___ Collected material

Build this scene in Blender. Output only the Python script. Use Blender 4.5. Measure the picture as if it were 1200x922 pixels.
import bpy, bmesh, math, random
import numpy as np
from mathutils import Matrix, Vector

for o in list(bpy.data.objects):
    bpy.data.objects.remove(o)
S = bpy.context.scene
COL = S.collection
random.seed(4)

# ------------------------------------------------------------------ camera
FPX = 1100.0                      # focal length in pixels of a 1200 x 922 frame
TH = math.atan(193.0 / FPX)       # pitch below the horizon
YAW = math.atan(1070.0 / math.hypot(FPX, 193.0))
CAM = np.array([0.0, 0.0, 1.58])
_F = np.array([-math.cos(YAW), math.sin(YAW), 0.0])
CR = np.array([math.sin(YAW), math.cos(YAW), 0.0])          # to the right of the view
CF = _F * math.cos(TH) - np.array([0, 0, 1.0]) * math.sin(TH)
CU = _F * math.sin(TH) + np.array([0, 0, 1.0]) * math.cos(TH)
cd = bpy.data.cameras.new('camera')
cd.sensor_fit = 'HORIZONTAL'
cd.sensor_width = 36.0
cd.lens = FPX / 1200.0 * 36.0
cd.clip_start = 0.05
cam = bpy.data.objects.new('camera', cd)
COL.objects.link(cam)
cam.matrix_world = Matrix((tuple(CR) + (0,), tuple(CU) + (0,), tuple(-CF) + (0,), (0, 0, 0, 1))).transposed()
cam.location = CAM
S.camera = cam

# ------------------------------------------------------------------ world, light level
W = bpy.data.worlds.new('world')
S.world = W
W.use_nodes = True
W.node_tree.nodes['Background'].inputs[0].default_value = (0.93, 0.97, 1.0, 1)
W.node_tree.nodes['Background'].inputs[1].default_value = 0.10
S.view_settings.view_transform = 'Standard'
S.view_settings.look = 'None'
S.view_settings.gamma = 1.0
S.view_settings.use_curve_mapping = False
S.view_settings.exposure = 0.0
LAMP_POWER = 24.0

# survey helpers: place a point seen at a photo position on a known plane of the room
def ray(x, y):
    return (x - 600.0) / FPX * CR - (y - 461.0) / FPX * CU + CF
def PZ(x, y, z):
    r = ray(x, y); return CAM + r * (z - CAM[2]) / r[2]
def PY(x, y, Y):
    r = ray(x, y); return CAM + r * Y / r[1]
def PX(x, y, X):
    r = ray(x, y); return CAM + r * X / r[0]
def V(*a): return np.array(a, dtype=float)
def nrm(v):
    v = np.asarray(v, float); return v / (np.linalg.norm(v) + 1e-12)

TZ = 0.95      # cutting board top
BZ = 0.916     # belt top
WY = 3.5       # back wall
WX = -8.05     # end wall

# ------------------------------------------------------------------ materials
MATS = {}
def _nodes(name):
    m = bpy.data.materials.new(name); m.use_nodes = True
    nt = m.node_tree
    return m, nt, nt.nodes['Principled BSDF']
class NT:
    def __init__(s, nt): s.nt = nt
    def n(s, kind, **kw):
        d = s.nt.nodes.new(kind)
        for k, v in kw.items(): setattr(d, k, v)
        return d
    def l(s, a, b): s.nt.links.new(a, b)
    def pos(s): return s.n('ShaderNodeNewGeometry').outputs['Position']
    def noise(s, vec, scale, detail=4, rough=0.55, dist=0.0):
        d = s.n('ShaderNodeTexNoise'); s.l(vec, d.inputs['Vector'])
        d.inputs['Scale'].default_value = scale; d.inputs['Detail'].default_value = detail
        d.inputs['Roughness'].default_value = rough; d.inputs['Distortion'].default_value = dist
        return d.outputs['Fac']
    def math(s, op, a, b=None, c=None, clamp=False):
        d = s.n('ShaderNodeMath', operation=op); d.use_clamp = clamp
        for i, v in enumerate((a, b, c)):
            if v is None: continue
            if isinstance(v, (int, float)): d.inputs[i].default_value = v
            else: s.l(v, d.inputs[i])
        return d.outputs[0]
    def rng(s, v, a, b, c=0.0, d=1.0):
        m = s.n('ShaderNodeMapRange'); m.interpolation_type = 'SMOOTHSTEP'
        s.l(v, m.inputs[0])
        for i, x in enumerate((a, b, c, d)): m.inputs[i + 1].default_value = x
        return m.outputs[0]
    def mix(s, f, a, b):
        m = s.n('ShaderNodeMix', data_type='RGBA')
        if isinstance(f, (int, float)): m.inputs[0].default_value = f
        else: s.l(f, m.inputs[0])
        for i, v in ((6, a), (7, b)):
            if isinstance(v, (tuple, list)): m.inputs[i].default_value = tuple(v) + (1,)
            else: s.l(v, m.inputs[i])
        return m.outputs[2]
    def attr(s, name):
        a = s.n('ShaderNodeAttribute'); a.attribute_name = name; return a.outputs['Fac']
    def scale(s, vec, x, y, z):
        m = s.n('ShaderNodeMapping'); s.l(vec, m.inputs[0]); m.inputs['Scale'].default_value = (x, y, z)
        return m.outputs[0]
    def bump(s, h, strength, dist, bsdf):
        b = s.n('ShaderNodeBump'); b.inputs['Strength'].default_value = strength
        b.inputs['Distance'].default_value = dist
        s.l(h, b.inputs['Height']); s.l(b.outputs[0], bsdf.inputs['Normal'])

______

Description of the task – Copy down the material exactly as written.

Task result –
Build this scene in Blender. Output only the Python script. Use Blender 4.5. Measure the picture as if it were 1200x922 pixels.
import bpy, bmesh, math, random
import numpy as np
from mathutils import Matrix, Vector

for o in list(bpy.data.objects):
    bpy.data.objects.remove(o)
S = bpy.context.scene
COL = S.collection
random.seed(4)

# ------------------------------------------------------------------ camera
FPX = 1100.0                      # focal length in pixels of a 1200 x 922 frame
TH = math.atan(193.0 / FPX)       # pitch below the horizon
YAW = math.atan(1070.0 / math.hypot(FPX, 193.0))
CAM = np.array([0.0, 0.0, 1.58])
_F = np.array([-math.cos(YAW), math.sin(YAW), 0.0])
CR = np.array([math.sin(YAW), math.cos(YAW), 0.0])          # to the right of the view
CF = _F * math.cos(TH) - np.array([0, 0, 1.0]) * math.sin(TH)
CU = _F * math.sin(TH) + np.array([0, 0, 1.0]) * math.cos(TH)
cd = bpy.data.cameras.new('camera')
cd.sensor_fit = 'HORIZONTAL'
cd.sensor_width = 36.0
cd.lens = FPX / 1200.0 * 36.0
cd.clip_start = 0.05
cam = bpy.data.objects.new('camera', cd)
COL.objects.link(cam)
cam.matrix_world = Matrix((tuple(CR) + (0,), tuple(CU) + (0,), tuple(-CF) + (0,), (0, 0, 0, 1))).transposed()
cam.location = CAM
S.camera = cam

# ------------------------------------------------------------------ world, light level
W = bpy.data.worlds.new('world')
S.world = W
W.use_nodes = True
W.node_tree.nodes['Background'].inputs[0].default_value = (0.93, 0.97, 1.0, 1)
W.node_tree.nodes['Background'].inputs[1].default_value = 0.10
S.view_settings.view_transform = 'Standard'
S.view_settings.look = 'None'
S.view_settings.gamma = 1.0
S.view_settings.use_curve_mapping = False
S.view_settings.exposure = 0.0
LAMP_POWER = 24.0

# survey helpers: place a point seen at a photo position on a known plane of the room
def ray(x, y):
    return (x - 600.0) / FPX * CR - (y - 461.0) / FPX * CU + CF
def PZ(x, y, z):
    r = ray(x, y); return CAM + r * (z - CAM[2]) / r[2]
def PY(x, y, Y):
    r = ray(x, y); return CAM + r * Y / r[1]
def PX(x, y, X):
    r = ray(x, y); return CAM + r * X / r[0]
def V(*a): return np.array(a, dtype=float)
def nrm(v):
    v = np.asarray(v, float); return v / (np.linalg.norm(v) + 1e-12)

TZ = 0.95      # cutting board top
BZ = 0.916     # belt top
WY = 3.5       # back wall
WX = -8.05     # end wall

# ------------------------------------------------------------------ materials
MATS = {}
def _nodes(name):
    m = bpy.data.materials.new(name); m.use_nodes = True
    nt = m.node_tree
    return m, nt, nt.nodes['Principled BSDF']
class NT:
    def __init__(s, nt): s.nt = nt
    def n(s, kind, **kw):
        d = s.nt.nodes.new(kind)
        for k, v in kw.items(): setattr(d, k, v)
        return d
    def l(s, a, b): s.nt.links.new(a, b)
    def pos(s): return s.n('ShaderNodeNewGeometry').outputs['Position']
    def noise(s, vec, scale, detail=4, rough=0.55, dist=0.0):
        d = s.n('ShaderNodeTexNoise'); s.l(vec, d.inputs['Vector'])
        d.inputs['Scale'].default_value = scale; d.inputs['Detail'].default_value = detail
        d.inputs['Roughness'].default_value = rough; d.inputs['Distortion'].default_value = dist
        return d.outputs['Fac']
    def math(s, op, a, b=None, c=None, clamp=False):
        d = s.n('ShaderNodeMath', operation=op); d.use_clamp = clamp
        for i, v in enumerate((a, b, c)):
            if v is None: continue
            if isinstance(v, (int, float)): d.inputs[i].default_value = v
            else: s.l(v, d.inputs[i])
        return d.outputs[0]
    def rng(s, v, a, b, c=0.0, d=1.0):
        m = s.n('ShaderNodeMapRange'); m.interpolation_type = 'SMOOTHSTEP'
        s.l(v, m.inputs[0])
        for i, x in enumerate((a, b, c, d)): m.inputs[i + 1].default_value = x
        return m.outputs[0]
    def mix(s, f, a, b):
        m = s.n('ShaderNodeMix', data_type='RGBA')
        if isinstance(f, (int, float)): m.inputs[0].default_value = f
        else: s.l(f, m.inputs[0])
        for i, v in ((6, a), (7, b)):
            if isinstance(v, (tuple, list)): m.inputs[i].default_value = tuple(v) + (1,)
            else: s.l(v, m.inputs[i])
        return m.outputs[2]
    def attr(s, name):
        a = s.n('ShaderNodeAttribute'); a.attribute_name = name; return a.outputs['Fac']
    def scale(s, vec, x, y, z):
        m = s.n('ShaderNodeMapping'); s.l(vec, m.inputs[0]); m.inputs['Scale'].default_value = (x, y, z)
        return m.outputs[0]
    def bump(s, h, strength, dist, bsdf):
        b = s.n('ShaderNodeBump'); b.inputs['Strength'].default_value = strength
        b.inputs['Distance'].default_value = dist
        s.l(h, b.inputs['Height']); s.l(b.outputs[0], bsdf.inputs['Normal'])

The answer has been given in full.